Ese marino errabundo, “estoico en el pensar y hedonista en el vivir”, se convirtió en su mejor alter-ego. Navega por puertos y ciudades de Asia, Europa y El Caribe que el propio Mutis llegó a conocer. Pero el Gaviero le permitió contrastar, sobre todo, su más frecuentada y primordial singladura, entre los cafetales de la finca familiar en el corazón de Colombia y las larguísimas travesías de ida y vuelta por mar hacia Europa, a causa del destino diplomático de su padre en Bruselas. Y el resultado es un mar de café, con sus grumos y sus brumas, perceptible en los recurrentes “nocturnos” de sus poemas. De raíz simbolista y, a la vez, realista, clasicista y narrativo, se consideraba esencialmente un poeta, cuyas narraciones son sólo, señalaba, “acotaciones y apostillas a mis versos”. Contrabandista, acaso, entre ambos géneros, en realidad, no hacía distingos, pues creía que la poesía debe acompañar a la prosa como a la fruta el hueso.
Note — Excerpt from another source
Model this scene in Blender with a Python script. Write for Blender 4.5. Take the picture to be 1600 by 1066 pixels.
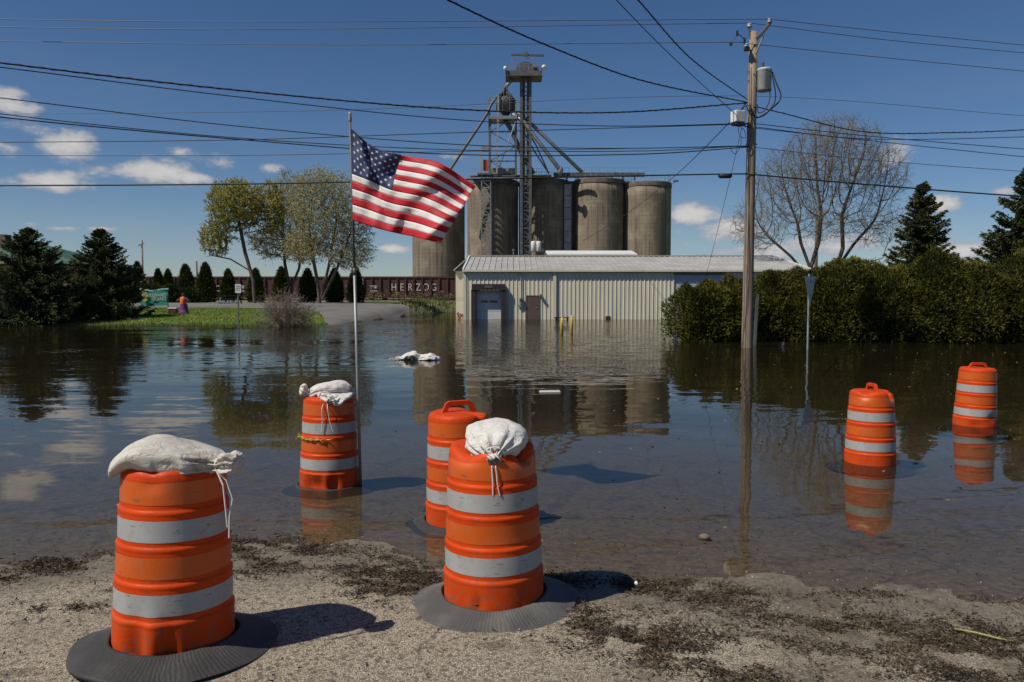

Decía compartir con su personaje dos aspectos fundamentales: la necesidad de aceptar el destino y su absoluta indulgencia. Todo lo explicaba, como digo, con su abierta fauce risueña de tigre de Bengala; de ese modo conseguía amortiguar sus drásticas conclusiones. “La literatura debe tener un valor extemporáneo, susceptible de producir una emoción en su pasado y su futuro”, señalaba. “Mucho de lo que se produce hoy es mera retórica consumista”, decía ya a finales del siglo pasado. “Yo persigo la máxima de Rilke: Escribe sólo si el no escribir te causara la muerte”.